---------- SUPPLIED INFORMATION

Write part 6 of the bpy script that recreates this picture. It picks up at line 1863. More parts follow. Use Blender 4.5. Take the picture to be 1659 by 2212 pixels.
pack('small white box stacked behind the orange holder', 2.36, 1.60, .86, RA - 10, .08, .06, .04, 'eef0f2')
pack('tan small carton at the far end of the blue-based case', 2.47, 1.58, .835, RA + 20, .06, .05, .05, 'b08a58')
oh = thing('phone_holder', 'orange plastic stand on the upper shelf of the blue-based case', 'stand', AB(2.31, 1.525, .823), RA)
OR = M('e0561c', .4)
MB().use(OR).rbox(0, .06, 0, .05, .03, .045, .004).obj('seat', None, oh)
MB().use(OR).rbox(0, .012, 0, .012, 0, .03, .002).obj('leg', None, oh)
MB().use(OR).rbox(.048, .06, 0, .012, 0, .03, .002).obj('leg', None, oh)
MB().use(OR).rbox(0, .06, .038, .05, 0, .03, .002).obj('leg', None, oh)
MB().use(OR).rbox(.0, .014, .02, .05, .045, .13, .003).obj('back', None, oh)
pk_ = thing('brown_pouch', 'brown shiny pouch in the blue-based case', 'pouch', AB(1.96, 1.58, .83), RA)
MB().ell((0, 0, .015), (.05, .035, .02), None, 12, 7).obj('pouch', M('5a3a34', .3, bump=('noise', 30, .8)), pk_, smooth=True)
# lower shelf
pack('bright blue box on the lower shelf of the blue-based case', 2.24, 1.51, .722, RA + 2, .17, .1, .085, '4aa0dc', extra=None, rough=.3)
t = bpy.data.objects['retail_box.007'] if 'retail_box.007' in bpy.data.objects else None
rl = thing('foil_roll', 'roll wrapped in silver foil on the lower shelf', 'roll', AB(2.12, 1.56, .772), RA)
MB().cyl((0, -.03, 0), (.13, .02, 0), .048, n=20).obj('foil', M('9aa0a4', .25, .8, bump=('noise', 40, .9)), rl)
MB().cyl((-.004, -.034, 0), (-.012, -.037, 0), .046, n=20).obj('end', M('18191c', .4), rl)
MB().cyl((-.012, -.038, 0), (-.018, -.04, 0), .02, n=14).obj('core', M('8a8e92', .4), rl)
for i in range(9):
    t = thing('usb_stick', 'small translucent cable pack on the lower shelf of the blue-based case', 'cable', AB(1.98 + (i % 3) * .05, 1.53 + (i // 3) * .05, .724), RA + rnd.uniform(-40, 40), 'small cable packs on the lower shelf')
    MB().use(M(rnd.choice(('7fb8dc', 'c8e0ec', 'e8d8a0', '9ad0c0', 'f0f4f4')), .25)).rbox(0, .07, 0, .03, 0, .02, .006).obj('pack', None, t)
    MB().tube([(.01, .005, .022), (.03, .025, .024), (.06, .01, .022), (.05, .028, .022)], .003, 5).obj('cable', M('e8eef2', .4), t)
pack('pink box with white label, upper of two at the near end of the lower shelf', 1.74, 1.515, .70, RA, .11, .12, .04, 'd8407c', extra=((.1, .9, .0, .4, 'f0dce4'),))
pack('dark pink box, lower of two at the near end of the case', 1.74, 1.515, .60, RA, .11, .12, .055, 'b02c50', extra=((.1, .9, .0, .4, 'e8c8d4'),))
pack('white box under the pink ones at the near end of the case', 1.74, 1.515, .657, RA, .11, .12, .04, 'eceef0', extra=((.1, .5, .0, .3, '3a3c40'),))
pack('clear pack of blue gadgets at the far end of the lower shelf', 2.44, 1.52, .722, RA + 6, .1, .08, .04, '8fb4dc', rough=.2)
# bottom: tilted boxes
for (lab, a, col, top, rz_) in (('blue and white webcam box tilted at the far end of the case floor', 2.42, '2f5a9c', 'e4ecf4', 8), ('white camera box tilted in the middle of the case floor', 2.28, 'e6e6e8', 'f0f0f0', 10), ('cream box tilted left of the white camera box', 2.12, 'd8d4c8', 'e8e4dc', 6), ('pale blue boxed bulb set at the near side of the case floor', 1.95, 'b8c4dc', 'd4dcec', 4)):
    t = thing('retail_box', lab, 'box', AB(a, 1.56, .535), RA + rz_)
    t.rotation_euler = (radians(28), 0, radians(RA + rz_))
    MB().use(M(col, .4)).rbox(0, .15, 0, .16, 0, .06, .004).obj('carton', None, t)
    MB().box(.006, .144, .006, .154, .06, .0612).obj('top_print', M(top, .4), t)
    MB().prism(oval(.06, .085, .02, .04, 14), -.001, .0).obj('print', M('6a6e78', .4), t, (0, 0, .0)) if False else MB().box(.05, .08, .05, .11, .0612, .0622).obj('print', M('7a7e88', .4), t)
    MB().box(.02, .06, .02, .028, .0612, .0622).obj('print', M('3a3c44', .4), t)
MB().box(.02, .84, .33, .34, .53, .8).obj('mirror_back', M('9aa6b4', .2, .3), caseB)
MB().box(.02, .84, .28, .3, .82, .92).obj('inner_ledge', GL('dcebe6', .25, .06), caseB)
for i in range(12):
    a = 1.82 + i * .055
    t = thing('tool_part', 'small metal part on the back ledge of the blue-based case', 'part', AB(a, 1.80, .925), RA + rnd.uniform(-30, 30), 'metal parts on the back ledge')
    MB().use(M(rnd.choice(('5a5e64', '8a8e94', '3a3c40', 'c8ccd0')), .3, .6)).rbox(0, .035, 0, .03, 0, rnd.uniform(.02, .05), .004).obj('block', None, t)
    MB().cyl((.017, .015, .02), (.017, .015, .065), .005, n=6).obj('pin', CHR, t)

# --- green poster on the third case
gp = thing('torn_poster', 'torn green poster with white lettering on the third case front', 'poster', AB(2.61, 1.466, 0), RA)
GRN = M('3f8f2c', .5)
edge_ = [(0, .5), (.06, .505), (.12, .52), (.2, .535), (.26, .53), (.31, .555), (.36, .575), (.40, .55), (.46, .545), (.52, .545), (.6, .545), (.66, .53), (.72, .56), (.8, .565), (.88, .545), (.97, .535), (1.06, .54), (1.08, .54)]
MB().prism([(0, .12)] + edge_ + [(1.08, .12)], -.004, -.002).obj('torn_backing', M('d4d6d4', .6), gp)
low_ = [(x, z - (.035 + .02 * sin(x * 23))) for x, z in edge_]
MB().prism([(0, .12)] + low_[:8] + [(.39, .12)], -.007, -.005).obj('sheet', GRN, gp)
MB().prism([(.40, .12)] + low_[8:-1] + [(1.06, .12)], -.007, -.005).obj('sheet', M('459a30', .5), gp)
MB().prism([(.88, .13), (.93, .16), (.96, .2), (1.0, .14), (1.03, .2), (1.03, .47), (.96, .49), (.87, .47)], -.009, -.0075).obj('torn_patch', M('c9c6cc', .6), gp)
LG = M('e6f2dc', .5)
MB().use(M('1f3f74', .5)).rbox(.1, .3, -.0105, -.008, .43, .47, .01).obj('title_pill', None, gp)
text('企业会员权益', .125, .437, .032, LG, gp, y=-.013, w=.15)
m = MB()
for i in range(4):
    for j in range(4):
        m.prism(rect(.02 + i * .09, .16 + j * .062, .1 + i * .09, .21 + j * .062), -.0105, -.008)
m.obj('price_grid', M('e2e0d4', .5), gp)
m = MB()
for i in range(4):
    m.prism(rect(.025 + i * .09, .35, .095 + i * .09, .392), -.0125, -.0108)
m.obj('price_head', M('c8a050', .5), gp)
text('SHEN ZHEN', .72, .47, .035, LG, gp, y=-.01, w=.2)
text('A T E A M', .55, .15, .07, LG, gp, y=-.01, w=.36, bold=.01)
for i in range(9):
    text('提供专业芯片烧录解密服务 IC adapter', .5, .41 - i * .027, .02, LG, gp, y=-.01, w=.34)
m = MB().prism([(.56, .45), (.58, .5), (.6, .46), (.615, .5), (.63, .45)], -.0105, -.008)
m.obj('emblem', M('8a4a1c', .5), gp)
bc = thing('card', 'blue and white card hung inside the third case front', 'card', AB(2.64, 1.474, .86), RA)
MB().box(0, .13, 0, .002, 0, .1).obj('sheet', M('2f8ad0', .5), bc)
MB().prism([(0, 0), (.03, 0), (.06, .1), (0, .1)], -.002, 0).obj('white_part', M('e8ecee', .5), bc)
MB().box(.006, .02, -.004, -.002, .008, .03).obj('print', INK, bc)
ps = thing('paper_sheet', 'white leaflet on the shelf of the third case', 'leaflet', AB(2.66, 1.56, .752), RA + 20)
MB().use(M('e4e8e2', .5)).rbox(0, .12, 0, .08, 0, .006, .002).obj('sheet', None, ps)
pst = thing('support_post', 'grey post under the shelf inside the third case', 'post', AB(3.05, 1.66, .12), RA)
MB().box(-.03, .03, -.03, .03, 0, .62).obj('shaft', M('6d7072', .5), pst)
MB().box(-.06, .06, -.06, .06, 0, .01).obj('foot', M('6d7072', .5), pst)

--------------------

WRITTEN REQUEST: Give the count of lines in the listing above that include "parts", with no other words.

ANSWER BELOW: 2